Nous avons su apporter notre aide, qui est bien réelle, mais qui est aussi bien lente. Cette lenteur fait suite à 25 années de dividendes de la paix, pendant lesquelles nous nous sommes désarmés, en nous contentant de faire fonctionner notre industrie militaire pour les autres pays.

Aujourd’hui, nous devons augmenter notre capacité de production d’armes. Mais cela va prendre du temps. L’année 2024 va être très difficile pour l’Ukraine, qui sera toujours insuffisamment protégée contre Poutine. En ce qui nous concerne nous Européens, la menace de Moscou n’est pas imminente : Vladimir Poutine ne parvient pas à battre l’Ukraine, il ne va pas se lancer demain dans une opération militaire contre l’Union européenne. Mais nous devons quand même anticiper l’avenir et nous préparer à cette éventualité.

 

Est-ce que les propos de Donald Trump sur l’Otan (l’ex-locataire de la Maison Blanche a laissé entendre que les Etats-Unis pourraient ne pas protéger un allié en cas d’attaque russe, ndlr.) sont de nature à provoquer un électrochoc chez les Européens en matière de défense commune ?
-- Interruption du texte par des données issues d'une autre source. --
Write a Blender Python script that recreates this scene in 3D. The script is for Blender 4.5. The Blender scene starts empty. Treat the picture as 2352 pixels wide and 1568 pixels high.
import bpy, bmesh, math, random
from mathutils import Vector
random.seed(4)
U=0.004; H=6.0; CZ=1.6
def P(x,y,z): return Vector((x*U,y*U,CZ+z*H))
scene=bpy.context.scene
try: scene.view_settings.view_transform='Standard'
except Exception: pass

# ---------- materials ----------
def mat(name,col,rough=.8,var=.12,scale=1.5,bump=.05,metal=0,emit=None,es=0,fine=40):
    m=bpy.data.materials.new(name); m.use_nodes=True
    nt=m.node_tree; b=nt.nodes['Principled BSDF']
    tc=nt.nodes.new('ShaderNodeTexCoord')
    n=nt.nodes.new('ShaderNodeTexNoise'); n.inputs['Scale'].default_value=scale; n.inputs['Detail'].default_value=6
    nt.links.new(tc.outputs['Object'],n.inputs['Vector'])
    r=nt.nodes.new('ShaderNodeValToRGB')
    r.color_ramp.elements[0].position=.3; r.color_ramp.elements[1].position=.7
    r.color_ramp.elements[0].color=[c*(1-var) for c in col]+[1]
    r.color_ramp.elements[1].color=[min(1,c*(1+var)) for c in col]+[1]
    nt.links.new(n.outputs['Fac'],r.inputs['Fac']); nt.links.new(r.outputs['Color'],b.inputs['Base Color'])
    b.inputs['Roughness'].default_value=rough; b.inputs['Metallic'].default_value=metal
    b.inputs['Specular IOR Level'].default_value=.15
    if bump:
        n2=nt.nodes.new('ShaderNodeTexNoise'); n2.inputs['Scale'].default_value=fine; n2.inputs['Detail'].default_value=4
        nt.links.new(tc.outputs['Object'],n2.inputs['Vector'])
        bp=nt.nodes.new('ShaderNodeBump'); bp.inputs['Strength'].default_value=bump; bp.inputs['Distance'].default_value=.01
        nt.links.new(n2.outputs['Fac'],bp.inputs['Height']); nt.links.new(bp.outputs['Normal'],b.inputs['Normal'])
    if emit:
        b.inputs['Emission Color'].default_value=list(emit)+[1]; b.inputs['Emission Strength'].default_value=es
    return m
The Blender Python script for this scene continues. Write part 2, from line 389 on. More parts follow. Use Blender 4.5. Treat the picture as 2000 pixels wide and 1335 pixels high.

Donald Trump peut dire tout et son contraire en l’espace de 24 heures. C’est un homme de deal, donc on peut imaginer qu’en cas de retour à la Maison Blanche en fin d’année, il propose à Poutine de conserver les territoires conquis en échange d’un arrêt de la guerre. Néanmoins, je ne crois pas à un retrait américain de l’Otan. Donald Trump ne pourrait pas le faire par un simple décret, il faudrait faire voter cela par le Congrès, qui ne semble pas sur la même ligne. Ensuite, un tel retrait ne serait pas dans l’intérêt des Américains, qui ont besoin d’alliés. Or, aujourd’hui, les Européens sont dans le monde les seuls et uniques alliés de Washington.